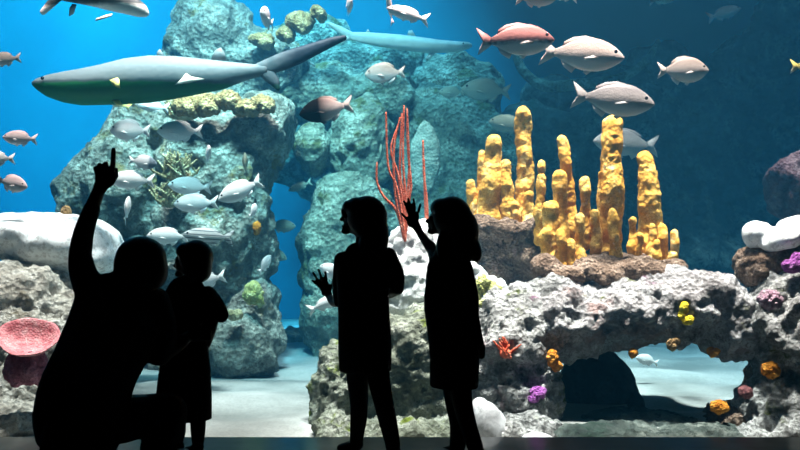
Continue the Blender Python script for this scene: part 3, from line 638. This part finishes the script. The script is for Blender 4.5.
shark('long grey shark swimming left across the upper left water',
      [(32, 82, 85, 1.5), (37, 78.5, 90, 6), (47, 75, 97, 11), (62, 72, 102.5, 16), (80, 69, 105.5, 20), (100, 65, 105, 22), (125, 58.5, 104.5, 22), (150, 55.5, 103, 21), (175, 56, 99, 19), (200, 58.5, 94, 15), (222, 61, 90, 11), (242, 63, 82, 7), (258, 64.5, 77, 4.5), (268, 65, 75, 3)],
      7.0, [[(256, 70, 6), (268, 67, 8.5), (284, 61, 9.5), (300, 55, 8.5), (318, 47.5, 6.5), (334, 41, 4.8), (344, 38, 3)], [(262, 70, 6), (270, 76, 7.5), (275, 82, 5.5), (278, 89, 2)]],
      [[(155, 58), (157, 51), (160, 48), (163, 53), (167, 58)], [(208, 61), (215, 49), (221, 46.5), (225, 52), (229, 62)]], 'shark', eye=(47, 80, 11.5),
      white=[('pectoral_fin', [(118, 84, -.20), (126, 82, -.21), (130, 85, -.27), (132, 94, -.3), (126, 92, -.27), (121, 88, -.22)], 'fin_yellow'),
             ('pectoral_fin', [(114, 101, -.08), (122, 101, -.08), (127, 107, -.1), (121, 107, -.1)], 'fin_yellow'),
             ('pelvic_fin', [(190, 76, -.13), (196, 80, -.16), (210, 83, -.2), (196, 86, -.18), (180, 88, -.16), (186, 82, -.14)], 'fin_white')])
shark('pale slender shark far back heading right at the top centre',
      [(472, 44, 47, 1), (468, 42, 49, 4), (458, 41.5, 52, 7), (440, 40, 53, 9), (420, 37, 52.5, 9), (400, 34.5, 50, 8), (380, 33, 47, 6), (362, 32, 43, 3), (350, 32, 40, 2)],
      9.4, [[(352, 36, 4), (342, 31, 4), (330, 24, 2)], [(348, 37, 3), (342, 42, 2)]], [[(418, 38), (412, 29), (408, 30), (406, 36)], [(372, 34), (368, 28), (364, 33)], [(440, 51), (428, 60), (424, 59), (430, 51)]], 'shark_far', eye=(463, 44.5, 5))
shark('large white bellied fish cut by the top left edge',
      [(149, 12, 15, 1), (146, 5, 17, 5), (138, -2, 17, 8), (125, -7, 14, 10), (110, -10, 11, 10), (95, -9, 7, 9), (80, -7, 4, 6), (66, -5, 1.5, 3), (58, -4, 0, 2)],
      6.4, [[(60, -2, 3), (50, 4, 5), (42, 13, 3)], [(60, -2, 3), (50, -10, 5), (44, -18, 3)]], [[(78, 3), (74, 15), (68, 18), (69, 8), (72, 3)], [(120, -8), (108, -18), (90, -14), (88, -8)]], 'bigfish', name='fish', eye=(141, 6, 6), cat='fish',
      white=[('pectoral_fin', [(117, 17, -.1), (112, 18.5, -.12), (103, 23, -.14), (102, 25.5, -.14), (110, 23, -.13), (116, 20, -.11)], 'fin_white')])

# ------------------------------------------------------------------ people
def person(label, Y, body, head, hair, clothes, eyes, name='person', voxel=.006):
    bm = bmesh.new(); body(bm); me = remesh(bm, voxel, 3, .35)
    o = link('person', me, M['skin']); tag(o, label, 'person')
    for nm, fn, mt, vx in clothes + [('hair', hair, 'hair_dark', .008)]:
        b2 = bmesh.new(); fn(b2); m2 = remesh(b2, vx, 4, .5); link(nm, m2, M[mt], o)
    for e in eyes:
        b2 = bmesh.new(); ball(b2, e, .011, 2); obj('eye', b2, M['eye'], o)
    return o
def T(bm, pts, Y, n=14, ref=Vector((0, 1, 0)), ec=1.0):
    """limb through (px, py, dY, half width px, half depth px)"""
    L = []
    for p in pts:
        y = Y+p[2]; k = y/F; L.append((P(p[0], p[1], y), p[3]*k, (p[4] if len(p) > 4 else p[3])*k))
    tube(bm, smooth_path(L, 4), n, ref, ec=ec)
def E(bm, px, py, Y, rx, rz, ry, rot=0):
    k = Y/F; ball(bm, P(px, py, Y), (rx*k, ry*k, rz*k), 3, Euler((0, R(rot), 0)) if rot else None)
def hand(bm, fing, palm, wrist, Y, r=1.5):
    """fing: list of finger chains [(px,py,dY)...] from knuckle to tip; palm: (px,py,dY,rx,rz,rot)"""
    for ch in fing:
        L = [(P(x, y, Y+d), (r*(1.1-.22*i/(len(ch)-1)))*(Y+d)/F, (r*(1.1-.22*i/(len(ch)-1)))*(Y+d)/F) for i, (x, y, d) in enumerate(ch)]
        tube(bm, L, 10)
    x, y, d, rx, rz, rot = palm; E(bm, x, y, Y+d, rx, rz, 3.2, rot)
    T(bm, [(wrist[0], wrist[1], wrist[2], wrist[3], 3.2), (x, y, d, rx*.8, 3.0)], Y)

# --- girl on the left (looks up, one palm raised to the pane)
Y1 = 4.6
def g1_body(bm):
    E(bm, 366, 219, Y1, 19, 21, 16); E(bm, 353, 222, Y1+.02, 9, 12, 11)        # skull, face
    E(bm, 342.5, 219, Y1+.02, 3, 2.6, 2.6, -20); E(bm, 346, 231, Y1+.02, 5, 3.6, 5); E(bm, 344, 226, Y1+.02, 2.6, 1.8, 4); E(bm, 345, 211, Y1+.02, 4, 7, 9)
    E(bm, 370, 222, Y1-.088, 3, 4.5, 2); E(bm, 370, 222, Y1+.088, 3, 4.5, 2)
    T(bm, [(364, 232, 0, 8, 8), (364, 254, 0, 9, 8)], Y1)
    T(bm, [(364, 254, 0, 20, 9), (364, 264, 0, 25, 13), (364, 290, 0, 23, 14), (365, 312, 0, 20, 13), (366, 338, 0, 23, 15), (366, 356, 0, 22, 14)], Y1)
    T(bm, [(341, 261, 0, 7), (338, 285, .06, 6), (339, 302, .10, 5.5)], Y1); T(bm, [(339, 302, .10, 5.5), (334, 302, .2, 4.8), (330, 298, .30, 3.6)], Y1)
    T(bm, [(388, 258, 0, 7.5), (396, 276, -.04, 7), (398, 289, -.04, 6)], Y1); T(bm, [(398, 289, -.04, 6), (388, 294, .1, 5), (374, 296, .2, 4)], Y1)
    E(bm, 368, 297, Y1+.23, 6, 5, 4)
    for i in range(4): T(bm, [(366, 294+i*2.2, .25, 1.6), (361, 294+i*2.2, .25, 1.5), (357, 295+i*2, .23, 1.3)], Y1, 8)
    T(bm, [(368, 293, .23, 1.8), (364, 289, .24, 1.5), (361, 288, .24, 1.3)], Y1, 8)
    hand(bm, [[(322.5, 290, .34), (316.5, 284, .36), (312.5, 280.5, .36)], [(321.5, 286, .35), (316, 277.5, .37), (313, 272.5, .37)], [(324, 284.5, .35), (320.5, 275, .37), (318.5, 269.5, .37)],
              [(327, 284.5, .35), (326, 277, .37), (325.2, 272, .37)], [(330.5, 289, .33), (333, 283.5, .35), (333.2, 279.5, .35)]], (326.5, 290, .34, 5.2, 7, 25), (330, 298, .30, 3.6), Y1)
    T(bm, [(358, 352, .03, 11, 11), (357, 378, .05, 9.5), (358, 405, .06, 7.2), (358, 420, .08, 7), (357, 436, .1, 4.6), (357, 444, .1, 4.4)], Y1)
    T(bm, [(376, 352, -.02, 12, 11), (380, 380, -.04, 9.5), (385, 405, -.06, 7.4), (389, 425, -.08, 7), (393, 444, -.10, 4.8), (394, 452, -.10, 4.6)], Y1)
def g1_hair(bm):
    E(bm, 367, 217, Y1-.01, 20.5, 21.5, 18); E(bm, 357, 208, Y1-.0, 12, 11, 15); E(bm, 375, 232, Y1-.02, 13, 24, 15); E(bm, 372, 246, Y1-.03, 14, 18, 12); E(bm, 379, 236, Y1-.02, 10, 24, 13); E(bm, 376, 250, Y1-.03, 12, 14, 11); E(bm, 349, 207, Y1, 7, 7, 10, 30)
def g1_dress(bm):
    T(bm, [(363, 251, 0, 18, 10), (363, 262, 0, 28, 15), (363, 290, 0, 26, 16), (364, 318, 0, 26, 16), (365, 345, 0, 27, 18), (365, 371, 0, 26.5, 19)], Y1, 20, ec=.08)
    T(bm, [(342, 260, 0, 8.5), (340, 280, .05, 7.5), (341, 296, .09, 7)], Y1); T(bm, [(387, 256, 0, 10, 9), (396, 274, -.03, 8.5), (397.5, 287, -.04, 7)], Y1)
def g1_shoe_a(bm): T(bm, [(357, 444, .09, 6.8), (349, 446, .12, 5, 5), (340, 447.5, .14, 3.4, 4.5)], Y1)
def g1_shoe_b(bm): T(bm, [(394, 452, -.10, 7.5), (390, 455, -.06, 5.4, 5), (382, 456, -.02, 3.4, 5)], Y1)
def tights1(bm):
    T(bm, [(358, 352, .03, 13, 12), (357.5, 378, .05, 11.2), (359, 402, .06, 9.4), (358.5, 420, .08, 8.6), (357, 434, .1, 7.4), (356.5, 442, .1, 7)], Y1)
    T(bm, [(376, 352, -.02, 13, 12), (379, 380, -.04, 11.4), (383.5, 402, -.06, 10.2), (388, 422, -.08, 9.4), (392, 440, -.10, 8), (393, 448, -.10, 7.4)], Y1)
person('silhouetted girl with shoulder length hair in a short dress, one palm raised, centre', Y1, g1_body, None, g1_hair,
       [('dress', g1_dress, 'cloth_wine', .01), ('tights', tights1, 'cloth_black', .009), ('shoe', g1_shoe_a, 'shoe', .007), ('shoe', g1_shoe_b, 'shoe', .007)],
       [P(345.5, 216, Y1-.03), P(345.5, 216, Y1+.07)])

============

- **SET PROBLEM**
Emit the lines of the material exactly, from its first line to the line containing "shark('pale slender shark", inclusive; leave every picture out.

- **CORRECT RESPONSE**
Continue the Blender Python script for this scene: part 3, from line 638. This part finishes the script. The script is for Blender 4.5.
shark('long grey shark swimming left across the upper left water',
      [(32, 82, 85, 1.5), (37, 78.5, 90, 6), (47, 75, 97, 11), (62, 72, 102.5, 16), (80, 69, 105.5, 20), (100, 65, 105, 22), (125, 58.5, 104.5, 22), (150, 55.5, 103, 21), (175, 56, 99, 19), (200, 58.5, 94, 15), (222, 61, 90, 11), (242, 63, 82, 7), (258, 64.5, 77, 4.5), (268, 65, 75, 3)],
      7.0, [[(256, 70, 6), (268, 67, 8.5), (284, 61, 9.5), (300, 55, 8.5), (318, 47.5, 6.5), (334, 41, 4.8), (344, 38, 3)], [(262, 70, 6), (270, 76, 7.5), (275, 82, 5.5), (278, 89, 2)]],
      [[(155, 58), (157, 51), (160, 48), (163, 53), (167, 58)], [(208, 61), (215, 49), (221, 46.5), (225, 52), (229, 62)]], 'shark', eye=(47, 80, 11.5),
      white=[('pectoral_fin', [(118, 84, -.20), (126, 82, -.21), (130, 85, -.27), (132, 94, -.3), (126, 92, -.27), (121, 88, -.22)], 'fin_yellow'),
             ('pectoral_fin', [(114, 101, -.08), (122, 101, -.08), (127, 107, -.1), (121, 107, -.1)], 'fin_yellow'),
             ('pelvic_fin', [(190, 76, -.13), (196, 80, -.16), (210, 83, -.2), (196, 86, -.18), (180, 88, -.16), (186, 82, -.14)], 'fin_white')])
shark('pale slender shark far back heading right at the top centre',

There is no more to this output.